* Reforma a la justicia, Frankenstein en marcha
* El Presidente debe liberarse de la coyunda
Por desgracia, este es otro de tantos editoriales sobre la actual reforma a la justicia. Hemos publicado varios de ellos desde que se presentó el primer articulado, bajo el título de Contrarreforma. Por desgracia, también, las cosas han ido de mal en peor.
Hemos sostenido reiterativamente que esta, más que del presidente Juan Manuel Santos, es una reforma de otras manos. No solo en el Gobierno, sino particularmente del Congreso. Y no solo del Congreso, como institución, sino de los parlamentarios que la están usando para desbrozar la Constitución de todo lo que les incomoda y les supone control.
De lo que se anunció en un principio ya no queda nada. De la idea de que se haría una reforma por consenso, particularmente con el concurso de las Cortes, se ha pasado a una realidad completamente diferente.
El hecho fehaciente es que no es una reforma para descongestionar o mejorar la justicia, sino un sinnúmero de incisos que al ciudadano común no interesan, ni tampoco hacen parte de una justicia más expedita y moderna. En una buena proporción, por el contrario, significa la modificación al régimen del congresista, estipulado en la Constitución de 1991, y la situación jurídica de los aforados.
No se entiende, en primer lugar, por qué el régimen de pérdida de investidura, en el Consejo de Estado, favorable al mejoramiento de las costumbres políticas en Colombia, se destroza al determinarlo por instancias y volver sus sanciones graduales, hasta el punto del desfiguramiento irreversible.
Al menos diez veces, en intentos de reforma presentadas por el Congreso desde que está vigente la Constitución, se ha querido lo mismo y diez veces esas pretensiones fueron abrumadoramente derrotadas.

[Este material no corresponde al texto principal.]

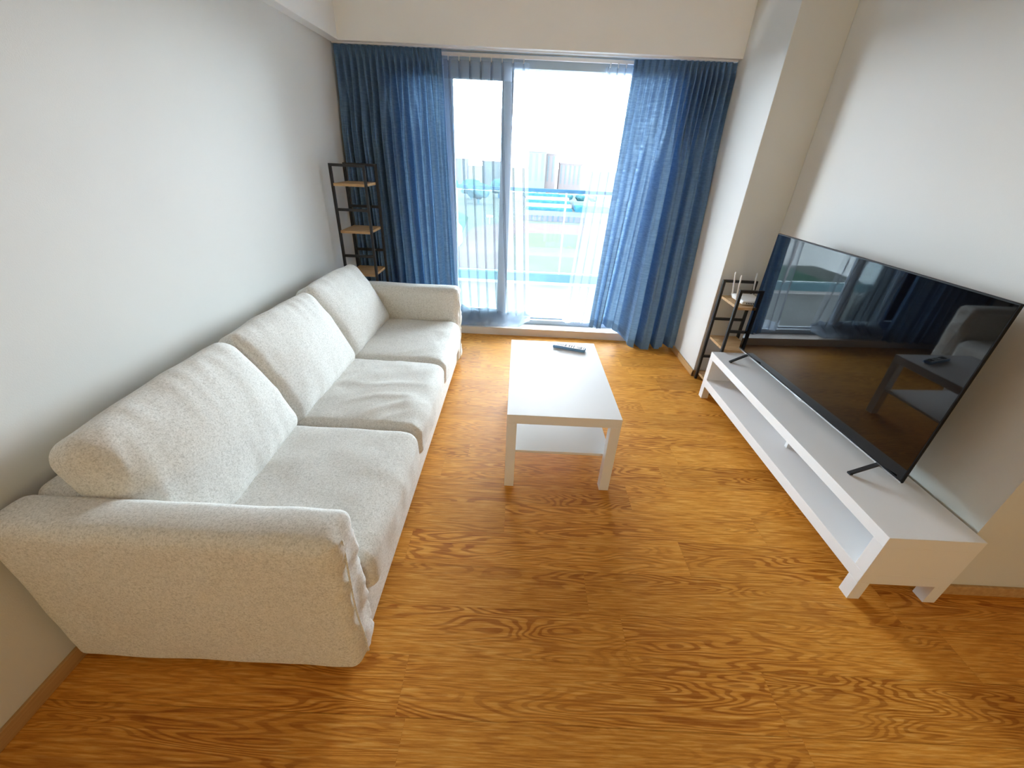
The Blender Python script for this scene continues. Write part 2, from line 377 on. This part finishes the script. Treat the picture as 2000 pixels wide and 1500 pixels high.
# ------------------------------------------------------------------ curtains
def curtain_sheet(fx, fy, fz, nu, nv, mt, name, parent=None, u0=0, u1=1, v0=0, v1=1, **k):
    bm = bmesh.new(); rows = []
    for j in range(nv+1):
        v = v0 + (v1-v0)*j/nv
        rows.append([bm.verts.new((fx(u0+(u1-u0)*i/nu, v), fy(u0+(u1-u0)*i/nu, v), fz(u0+(u1-u0)*i/nu, v))) for i in range(nu+1)])
    for j in range(nv):
        for i in range(nu): bm.faces.new((rows[j][i], rows[j+1][i], rows[j+1][i+1], rows[j][i+1]))
    return obj(name, bm, mt, parent, smooth=True, **k)
def nz(a, b=0, c=0): return noise.noise(Vector((a, b, c)))
def sstep(a, b, x):
    t = max(0, min(1, (x-a)/(b-a))); return t*t*(3-2*t)

# left blackout curtain
def lc_warp(u): return u + .035*math.sin(6.3*u*1.7+.6)*(1-u)*u*2
NP_L = 17
def lcx(u, v):
    top = -1.385 + (.765)*(u**.92); bot = -1.385 + (.835)*(u**.92)
    ph = NP_L*u*2*math.pi
    return top + (bot-top)*v + .010*math.cos(ph)*v + .012*nz(u*9, v*1.6, 3)*v
def b0(v): return sstep(.04, .3, v)
def lcy(u, v):
    hd = sstep(.0, .055, v)
    ph = NP_L*u*2*math.pi + 1.1*nz(u*5, v*1.1, 1)*v
    amp = (.012 + .024*hd + .018*b0(v)) * (1 - .35*sstep(.55, 1, u)) * (1 + .6*nz(u*7, 0, 8))
    s = math.sin(ph); b = sstep(.04, .30, v)
    ph2 = 11*u*2*math.pi + .8*math.sin(7*u) + 1.2*nz(u*4, v*.8, 61)*v
    s2 = math.sin(ph2); lo = math.tanh(2.6*(s2+.50)) + .22*math.sin(2*ph2+1.3+3*u)
    wave = (1-b)*s + b*lo*1.25
    pin = 0
    fr = (NP_L*u + .25) % 1.0; dd = abs(fr-.5)
    if dd < .22: pin = .010*math.cos(dd/.22*math.pi*2.5)*(1-hd*.85)
    return 3.645 - amp*wave - pin + .012*nz(u*4, v*2, 5)
def lcz(u, v): return 2.152 + (.085-2.152)*v
root = empty('blue_curtain', (-1.0, 3.645, .0), label='dark slate blue pleated curtain behind the black shelf rack beside the sofa', cat='curtain', group='blue blackout curtains')
def parent_at(o, root):
    o.parent = root; o.matrix_parent_inverse = Matrix.Translation(-root.location); return o
VH = .052
parent_at(curtain_sheet(lcx, lcy, lcz, 620, 10, M_CURH, 'pleated_header', v0=0, v1=VH), root)
parent_at(curtain_sheet(lcx, lcy, lcz, 620, 70, M_CURT, 'drape', v0=VH, v1=.965), root)
parent_at(curtain_sheet(lcx, lcy, lcz, 620, 4, M_CURH, 'hem', v0=.965, v1=1), root)

# right blackout curtain: left part stands on the step, right part falls to the floor
NP_R = 16
def rcx(u, v):
    top = .755 + .712*(u**.95)
    b = [(0, .685), (.25, .83), (.45, 1.03), (.5, 1.085), (1, 1.462)]
    for (a0, x0), (a1, x1) in zip(b, b[1:]):
        if u <= a1: bot = x0 + (x1-x0)*(u-a0)/(a1-a0); break
    ph = NP_R*u*2*math.pi
    return top + (bot-top)*(v**1.1) + .010*math.cos(ph)*v
def rfront(u): return sstep(.30, .50, u)
def rcy(u, v):
    hd = sstep(0, .055, v)
    ph = NP_R*(u + .02*math.sin(9*u))*2*math.pi + 1.0*nz(u*4, v*1.0, 21)*v
    amp = (.011 + .024*hd)*(.35 + .75*sstep(.1, .6, u))*(1+1.1*v)
    b = sstep(.03, .40, v)
    ph2 = 6.6*u*2*math.pi + .9*math.sin(5*u+.5) + .7*nz(u*3, v*.8, 71)*v
    s2 = math.sin(ph2); lo = math.tanh(2.2*(s2+.40)) + .22*math.sin(2*ph2+.8+4*u)
    wave = (1-b)*math.sin(ph) + b*lo*1.35
    pin = 0; fr = (NP_R*u + .25) % 1.0; dd = abs(fr-.5)
    if dd < .22: pin = .009*math.cos(dd/.22*math.pi*2.5)*(1-hd*.85)
    y0 = 3.69 + (3.645-3.69)*sstep(0, .3, u)
    y1 = 3.69 + (3.545-3.69)*rfront(u)
    return y0 + (y1-y0)*sstep(.05, 1, v) - max(-.075, min(.06, amp*wave)) - pin
def rcz(u, v):
    zb = .135 - .02*math.sin(u*12) + (.012-.135)*sstep(.28, .50, u) + .006*math.sin(u*60)*rfront(u)
    zt = 2.152
    return zt + (zb-zt)*v
root = empty('blue_curtain', (1.1, 3.645, .0), label='slate blue pleated curtain glowing with daylight, hanging beside the wall column', cat='curtain', group='blue blackout curtains')
parent_at(curtain_sheet(rcx, rcy, rcz, 560, 10, M_CURH, 'pleated_header', v0=0, v1=VH), root)
parent_at(curtain_sheet(rcx, rcy, rcz, 560, 80, M_CURT, 'drape', v0=VH, v1=.965), root)
parent_at(curtain_sheet(rcx, rcy, rcz, 560, 4, M_CURH, 'hem', v0=.965, v1=1), root)

# sheers: folds are narrow tucks spaced along flat voile
def sheer(name, label, xt, xb, nfold, pooled, seed, zbot):
    def fx(u, v):
        t = xt[0] + (xt[1]-xt[0])*u; b = xb[0] + (xb[1]-xb[0])*u
        return t + (b-t)*v**1.2 + .010*nz(u*6, v*2.2, seed)*v
    def fy(u, v):
        hd = sstep(0, .06, v)
        ph = nfold*u + .25*nz(u*3, v*1.3, seed+4)*v
        fr = ph % 1.0; d = abs(fr-.5)
        tuck = -.040*math.exp(-(d/.07)**2)*(.55+.45*hd)*(1-.25*v)
        y = 3.768 + tuck + .010*math.sin(ph*2*math.pi*.37+seed)*v
        if pooled:
            y -= .0
        return y
    def fz(u, v):
        zb = zbot + .010*math.sin(u*nfold*3.1+seed)
        if pooled:
            zb += .0
        return 2.115 + (zb-2.115)*v
    root = empty(name, (.5*(xb[0]+xb[1]), 3.735, .1), label=label, cat='curtain', group='sheer voile curtains')
    parent_at(curtain_sheet(fx, fy, fz, nfold*26, 6, M_HEM, 'header_band', v0=0, v1=.058), root)
    parent_at(curtain_sheet(fx, fy, fz, nfold*48, 60, M_SHEER, 'voile', v0=.058, v1=.955 if not pooled else .985), root)
    if not pooled: parent_at(curtain_sheet(fx, fy, fz, nfold*26, 10, M_HEM, 'hem', v0=.955, v1=1), root)
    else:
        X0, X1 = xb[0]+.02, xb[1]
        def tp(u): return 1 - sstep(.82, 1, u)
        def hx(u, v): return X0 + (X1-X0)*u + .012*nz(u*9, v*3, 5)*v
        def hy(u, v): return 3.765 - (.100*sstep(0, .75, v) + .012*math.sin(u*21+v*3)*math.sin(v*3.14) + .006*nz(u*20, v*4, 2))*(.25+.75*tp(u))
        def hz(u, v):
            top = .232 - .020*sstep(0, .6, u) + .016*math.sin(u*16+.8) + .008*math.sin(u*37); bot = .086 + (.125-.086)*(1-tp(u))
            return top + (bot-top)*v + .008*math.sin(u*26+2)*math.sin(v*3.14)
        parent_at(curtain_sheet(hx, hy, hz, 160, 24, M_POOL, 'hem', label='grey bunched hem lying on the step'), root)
    for i in range(nfold):
        u = (i+.5)/nfold
        if u > 1 or (fx(u, 0) < -.66) or (fx(u, 0) > .80): continue
        x, y = fx(u, 0), fy(u, 0)
        bm = bmesh.new(); bar(bm, (x, y-.003, 2.105), (x, y-.003, 2.132), .006, .004); bar(bm, (x-.007, y-.004, 2.132), (x+.007, y-.004, 2.132), .005, .006)
        parent_at(obj('hook', bm, M_ROUTER), root)
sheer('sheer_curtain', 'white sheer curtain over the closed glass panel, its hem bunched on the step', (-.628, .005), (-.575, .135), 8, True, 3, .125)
sheer('sheer_curtain', 'narrow white sheer curtain drawn back beside the right blue curtain', (.570, .80), (.450, .76), 4, False, 9, .128)
# rails in the ceiling pocket
for y, nm, lb in ((3.645, 'curtain_rail', 'white rail carrying the blue curtains'), (3.765, 'curtain_rail', 'white rail carrying the sheer curtains')):
    bm = BX(XL+.005, XC-.005, y-.012, y+.012, 2.155 if y < 3.7 else 2.134, 2.18 if y < 3.7 else 2.156)
    obj(nm, bm, M_ROUTER, bevel=.002, label=lb, cat='curtain rail')
struct('trim_2', BX(XL, XC, 3.70, YW, 2.175, 2.215), M_CEIL)

# ------------------------------------------------------------------ sofa
sofa = empty('sofa', (-.92, 1.87, 0), label='long pale grey three-seat fabric sofa along the left wall', cat='sofa')
def sp(name, bm, **k):
    tf(bm, Matrix.Translation((.92, -1.87, 0))); return obj(name, bm, k.pop('m', M_SOFA), sofa, smooth=k.pop('smooth', True), **k)
SY0, SY1, AT = .686, 3.10, .15
SF = -.457
def arm(y0, y1, seed):
    hx, hy, hz = (SF+.012 - XL-.02)/2, (y1-y0)/2, .305
    def fn(p, u):
        q = p.copy()
        q.x += .006*(1-u.y**2)*max(0, u.x)**6*(1-abs(u.z)**4)          # padded front panel
        q.y += .005*u.y*(1-u.x**2)*(1-u.z**2)
        q.z += .006*nz(p.x*4+seed, p.y*6, 1)*max(0, u.z)
        if u.z > .7: q.z -= .010*abs(u.y)**2
        # crumpled front cover
        q.x += (.010*nz(p.z*15+seed, p.y*16, seed) + .008*(1-abs(nz(p.z*11, p.y*8+p.z*7, seed+5)))**6)*max(0, u.x)**10
        q.y += .004*nz(p.z*9, p.x*9, seed+2)
        return q
    bm = rounded(hx, hy, hz, .038, .016, fn)
    cx = (XL+.02 + SF+.012)/2
    tf(bm, Matrix.Translation((cx, (y0+y1)/2, .03+hz)))
    o = sp('armrest', bm)
    # piping seam down the front panel
    bm = bmesh.new()
    pts = []
    xs = SF+.012+.001
    for i in range(22):
        t = i/21; z = .055 + t*.545
        pts.append((xs+.006*(1-(2*t-1)**4)+.004, y0+.045+.012*math.sin(t*5+seed), z))
    tube(bm, pts, .0034, 6)
    tf(bm, Matrix.Translation((.92, -1.87, 0)))
    obj('seam_piping', bm, M_SOFA, o, smooth=True)
    return o
arm(SY0, SY0+AT, 2); arm(SY1-AT, SY1, 6)
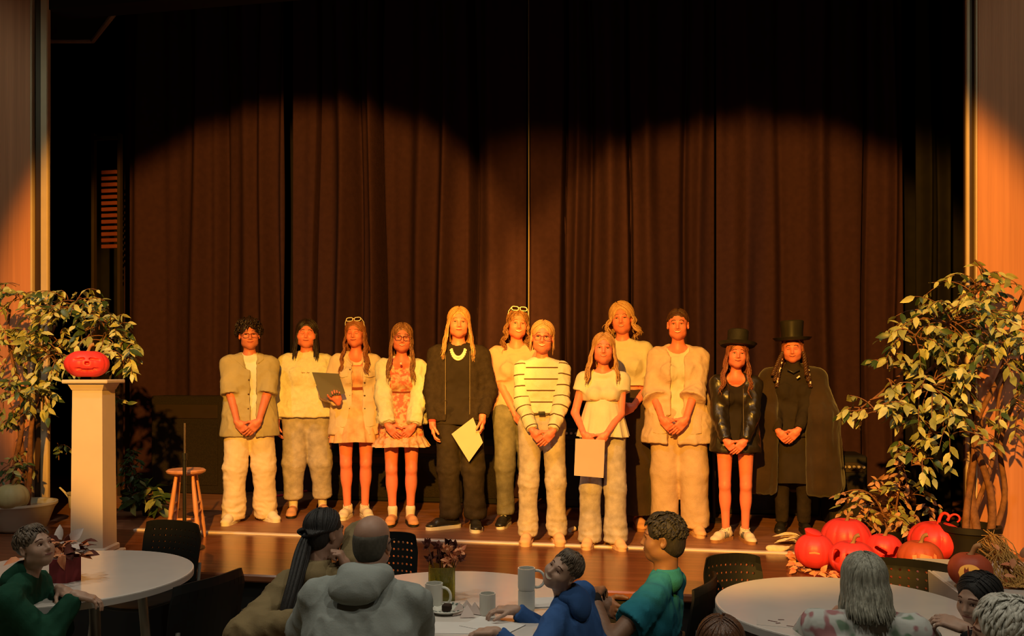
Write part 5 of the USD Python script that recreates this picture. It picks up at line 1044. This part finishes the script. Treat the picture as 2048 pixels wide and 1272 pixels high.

Ahora, furtivamente, quieren meter gato por liebre, con la única diferencia de que es el Gobierno el que está dando el aval para el estropicio. De esta manera va a quedar el Ejecutivo cohonestando algo que de seguro el presidente Santos no quiere, pero que por el arte de birlibirloque de los incisos en el Congreso está terminando por aceptar.
Todavía peor son otros aspectos de la reforma. Ella, asimismo, pretende proteger a los parlamentarios contra la detención preventiva, buscando inmunidades que no tienen por qué tener. Todo ello, claro, en contravía de las facultades de la Corte Suprema de Justicia, castigada de forma lesiva así por cuenta de sus investigaciones de la parapolítica y otros casos de corrupción parlamentaria.
Y todos esos cambios de procedimientos producen, de un lado, lo que muchos parlamentarios pretenden: borrar las sanciones, penales y disciplinarias, anteriormente impuestas por la Corte y el Consejo de Estado, bajo el principio de retroactividad y favorabilidad cuando se cambian las normas correspondientes. Y de otro lado, blindarse hacia adelante.
No contentos con estas maniobras, los parlamentarios prohíben además su investigación disciplinaria por parte de la Procuraduría. Y de colofón se ordena que ellos mismos sean los que, en una ley alternativa o en el Reglamento interno del Congreso, legislen sobre el tema, demostrando una benevolencia supina con el propio control y ejercicio de su cargo.
De otra parte, se insiste en quitarle a la Corte Suprema de Justicia su capacidad de investigar y juzgar a los congresistas, dejando todo el asunto en otras instancias improcedentes y configurando salas extracurriculares para poner cedazos.
En otro aspecto, aparte de las perlas de ceder la justicia en notarios y abogados sin jurisdicción, en vez de producir el acto administrativo correspondiente al nombramiento de jueces, también se busca la erosión de la autonomía de la justicia bajo la creación de instituciones intermedias para tramitar el presupuesto.
Posiblemente el ciudadano de a pie no entienda mucho los intríngulis antedichos. El corazón del tema, sin embargo, consiste en generar un prevalecimiento del Legislativo y el Ejecutivo sobre la Justicia, fracturando en materia grave el equilibrio de poderes en Colombia. Como se sabe, precisamente, las constituciones desde Montesquieu, son un mecanismo de control. Bajo ese criterio se fundó el sistema liberal, no en su sentido partidista, como pilar de las democracias. Sistema que consiste, justamente, en que ninguna rama del Poder Público prevalece sobre la otra, fruto de eliminar las monarquías. Al contrario, podrían interpretar algunos que la alianza Ejecutivo-Legislativo no puede llamarse ya Unidad Nacional, sino alianza intempestiva y velada para romper las vértebras constitucionales.